2012-09-22

A short note about Windstream, the ISP I use.

At one point in time, the service where I am was, if not awe inspiring, at least acceptable for everything I do. While the network is my connection to the world (I haven't connected anything but the XBox to the TV), I don't do too much out of the ordinary off of the connection here; web browsing, netflix, online gaming, and the occasional remote session for work when one of my coworkers or customers had something blow up after hours. I'd have to reboot the modem once a week or so, which, while annoying, I could easily chalk up to the house wiring or something weird on the circuit. I do live a few miles from the nearest town, and over 30 miles from anything remotely classified a city. The bandwidth wasn't always what I was promised, but it was often enough and reliable enough that I didn't worry about it. I was a happy customer.

The past roughly two months have not been that way. I get frequent dropouts, massive lag spikes, and it doesn't matter where I measure my bandwidth from, if I get 1Mbps, it's a GOOD measurement. I wouldn't complain about the bandwidth if I'm paying for wasn't 6 times that, but the lag and dropouts are very problematic for gaming, streaming video, and the occasional work I have to do.

Online chat support hasn't been the greatest either. I get the feeling that it's run by people with a script, their wits, and not much other support.

Of the 3 (maybe more... it's been quite a while) support agents I've chatted online with, none of them have asked me to use the Windstream internal speed test at http://speedtest.windstream.net, or asked me for test results from said site.
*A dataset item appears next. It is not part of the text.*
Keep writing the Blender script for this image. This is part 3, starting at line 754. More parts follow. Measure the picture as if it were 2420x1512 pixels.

In fact, I've been referred to http://speedtest.net and http://speakeasy.net/speedtest.

One tech (Kenyatta N.) did escalate my request to "an engineer", who apparently did call as promised on 2012-08-27 during the day, and was short to the Mrs. while informing her "it's fixed". Which it really wasn't. The former I can almost forgive, because often engineers are busy. I don't appreciate it at all, but I can understand. The latter is a real problem.

One tech requested remote access to my machine via http://join.me, which I found to be very disconcerting. He poked around a bit like he might have been looking for something specific, but it could just as easily be construed as being nosy on the machine. I allowed it because I keep no sensitive information on the machine, but really? You have to remote in? You can't just look at the stats that the connection has from both the modem (which I know you have some access to) or the DSLAM (which I hope you have some access to) and see "oh hey, there may be some issues here". The speed test from Windstream's network even appears to have numbers for each test run from there that I could give you so you can (or at least should be able to) pull results from that site.
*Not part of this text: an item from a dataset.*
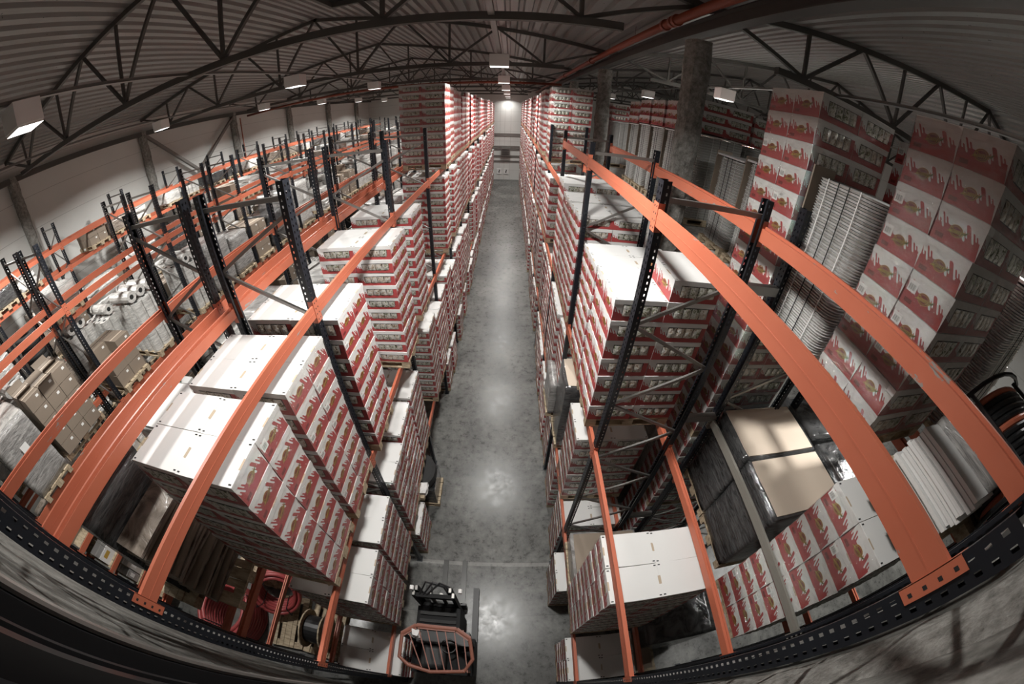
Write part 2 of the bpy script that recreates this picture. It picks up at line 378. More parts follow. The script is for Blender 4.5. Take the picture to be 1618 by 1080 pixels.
PAL=pallet_tpl(); PALD=PAL.data('pallet')
_stack={}
def stack_mesh(kind,n,seed):
    k=(kind,n,seed)
    if k not in _stack:
        r=random.Random(seed*31+n); t=M(); h=CH[kind]
        for j in range(n):
            for sx in (-.3,.3):
                for sy in (-.2,.2):
                    t.add(CT[(kind,int(r.random()<.22))],Matrix.Translation((sx+r.uniform(-.006,.006),sy+r.uniform(-.005,.005),j*h))@Matrix.Rotation(r.uniform(-.008,.008),4,'Z'))
        _stack[k]=t.data('carton_stack')
    return _stack[k]
_film={}
def film_mesh(h,mt,L=1.215,W=.815):
    k=(round(h,2),mt.name,L,W)
    if k not in _film:
        t=lumpy(L,W,h,9,.006,mt,.05,seed=h); t.f=[f for f in t.f]; _film[k]=t.data('film_wrap',True)
    return _film[k]
GR='red and white snack carton loads'
def load(x0,y0,z,n,kind,label,single=False,wrap=None,rz=0,pallet=True,extra=(),group=GR):
    o=thing('pallet_load',label,'pallet load',(x0+.6,y0+.4,z),rz,group)
    zz=.144 if pallet else 0
    if pallet: put('pallet',PALD,o)
    h=CH[kind]
    if single:
        r=random.Random(int(abs(x0*100+y0*37+z*11)))
        for j in range(n):
            for sx in (-.3,.3):
                for sy in (-.2,.2):
                    put('carton',CTD[(kind,int(r.random()<.3))],o,(sx+r.uniform(-.006,.006),sy+r.uniform(-.005,.005),zz+j*h),r.uniform(-.01,.01))
        for sx,sy in extra: put('carton',CTD[(kind,0)],o,(sx,sy,zz+n*h),.0)
    else: put('carton_stack',stack_mesh(kind,n,random.randrange(3)),o,(0,0,zz))
    if wrap: put('film_wrap',film_mesh(n*h-.004,wrap),o,(0,0,zz-.002))
    return o

# ------------------------------------------------------------------ the hall
YB,YF=-.42,42.9; XL,XR=-16.4,22.4; RIDGE_L,RIDGE_R=-6.6,12.8
def roof_z(x):
    if x<3.1: return H+3.72-.158*abs(x-RIDGE_L)
    return H+3.72-.158*abs(x-RIDGE_R)
t=M(); t.box(XL-.3,XR+.3,YB-.3,YF+.3,-.3,0,M_floor); struct(t.build('floor'),'mottled grey polished concrete floor with saw cut joints','floor')
t=M(); t.box(XL-.2,XL,YB,YF,0,H+3.0,M_wall); struct(t.build('wall_left'),'white ribbed panel wall along the left side of the hall')
t=M(); t.box(XR,XR+.2,YB,YF,0,H+3.0,M_wall); struct(t.build('wall_right'),'white ribbed panel wall at the right side of the hall')
t=M(); t.box(XL,XR,YF,YF+.2,0,H+4,M_wall)
for xx in (-1.15,-.62,.05,-6,-11,4.2,9,15): t.box(xx,xx+.025,YF-.006,YF,0,H+3.2,M_greyboard)
struct(t.build('wall_back'),'pale panel wall at the far end of the aisle')
t=M(); t.box(XL,XR,YB-.25,YB,0,H+4,M_rough); struct(t.build('wall_near'),'rough grey concrete wall behind the nearest rack uprights')
# corrugated ceiling
t=M(); xs=[]; x=XL
per=.34
while x<XR:
    xs+=[(x,0),(x+.17,0),(x+.21,.10),(x+.30,.10)]; x+=per
for i in range(len(xs)-1):
    (a,da),(b,db)=xs[i],xs[i+1]
    t.poly([(a,YB,roof_z(a)+da),(b,YB,roof_z(b)+db),(b,YF+.1,roof_z(b)+db),(a,YF+.1,roof_z(a)+da)],M_ceil)
struct(t.build('ceiling'),'corrugated grey steel roof sheets with ribs along the hall','ceiling')
# sprayed fireproofing on the near wall: ridges beside the first uprights
for k,(x0_,x1_,nm) in enumerate(((-2.35,-1.62,'left'),(1.7,2.6,'right'))):
    t=M(); NZ=90; n0=0
    for j in range(NZ+1):
        z=j*(H+1.4)/NZ
        for i in range(9):
            a=i/8; x_=x0_+(x1_-x0_)*a; b=noise.noise(Vector((x_*3,z*2.2,k*9)))*.05+noise.noise(Vector((x_*9,z*7,3)))*.02
            t.v.append((x_+noise.noise(Vector((z*3,k,0)))*.06,YB+.001+max(0,.085*math.sin(PI*a)+b*math.sin(PI*a)),z))
    for j in range(NZ):
        for i in range(8): q=j*9+i; t.f.append((q,q+1,q+10,q+9)); t.m.append(M_foam)
    struct(t.build('trim_'+str(k+1),smooth=True),'lumpy sprayed fireproofing ridge on the near wall, %s side'%('left' if k==0 else 'right'),'wall')

TR_Y=(6.0,12.6,19.2,25.8,32.4,39.0)
def chord(t,a,b,w_,h_): t.bar(a,b,w_,h_,M_roofsteel)
for ti,ty in enumerate(TR_Y):
    for side,(ridge,xc,sg) in enumerate(((RIDGE_L,3.1,-1),(RIDGE_R,3.1,1))):
        o=thing('roof_truss','grey steel roof truss over the %s racks, %s from the camera'%('left' if side==0 else 'right',ORD[ti+1]),'roof truss',(xc,ty,H+1.48),0,'roof trusses')
        zt=lambda x:roof_z(x)-(H+1.48)-.06
        X=lambda d:sg*d
        t=M(); chord(t,(0,0,zt(xc)),(X(9.75),0,zt(xc+sg*9.75)),.09,.12); chord(t,(X(9.65),0,zt(xc+sg*9.65)),(X(19.4),0,zt(xc+sg*19.4)),.09,.12); t.build('top_chord',o)
        t=M(); chord(t,(X(1.45),0,0),(X(18.1),0,0),.12,.13); t.build('bottom_chord',o)
        nb_=[2.1,5.1,8.2,11.3,14.4,17.4]; nt_=[0.15,3.6,6.65,9.75,12.8,15.9,19.3]
        for i,d in enumerate(nb_):
            for e in (nt_[i],nt_[i+1]):
                t=M(); t.bar((X(d),0,.05),(X(e),0,zt(xc+sg*e)),.07,.07,M_roofsteel); t.build('diagonal',o)
            t=M(); t.bar((X(d),0,.05),(X(d),0,zt(xc+sg*d)),.06,.07,M_roofsteel); t.build('vertical',o)
# main girder on the column line
o=thing('roof_girder','long grey steel girder carried by the foam covered columns','girder',(3.15,YB,H+1.86))
L_=YF-YB
t=M(); t.box(-.11,.11,0,L_,-.12,-.10,M_roofsteel); t.box(-.11,.11,0,L_,.12,.14,M_roofsteel); t.box(-.008,.008,0,L_,-.1,.12,M_roofsteel); t.build('beam_profile',o)
t=M(); t.tube([(-.22,0,.2),(-.22,L_,.2)],.025,M_steel); t.build('conduit',o)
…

If you're going to allow remote connections from tech support, at least pay for a branded service. Join.me (no offense intended to the people who operate that service) just comes off as a skeezy, "I'm doing this from my bedroom" fly by night operation. I know Windstream isn't the biggest player in the space, but it's certainly more than a single room office in a warehouse.

The last agent (Keith W., who also happened to be the one who asked to remote connect to me) was fairly condescending, and after nearly 90 minutes of "work", said "Let me cycle your connection", which then disconnected me from him, with no hope of actually talking to him again. Not fixing the issue.

I'm not the only one out here who has this problem. There is at least one more who also works in tech, lives in the area, and would like to work from home, but can't because the connectivity out here is so lousy. I've quit bringing my laptop home because it's worthless to even try and get anything done: 90% of my work is on the network.

I'm not asking for the moon, and I certainly don't think I'm whingeing. I'm asking for a fix. Hell, I'd consider forgoing compensation if it can be made right permanently. I'd consider a "business class" connection as well, but currently I'm not convinced that it would change anything except to make my bill larger. I am told by support that all support requests are logged. If that's the case, and you're from Windstream, please look up incident number 13173128 and you should have enough information to find the rest. I assume the tech was honest when I asked them for that information, and it actually exists. The call that landed me that number was made on 2012-08-29, around 2000 Eastern time. The tech (whose name I didn't document, bad customer) had excellent soft skills, but I'm unconvinced that he has the tools to actually fix any problem beyond "Lemme cycle the modem". Which I can do myself.

This could end up being an awesome customer service story. I'd love to write that half, if you'll let me.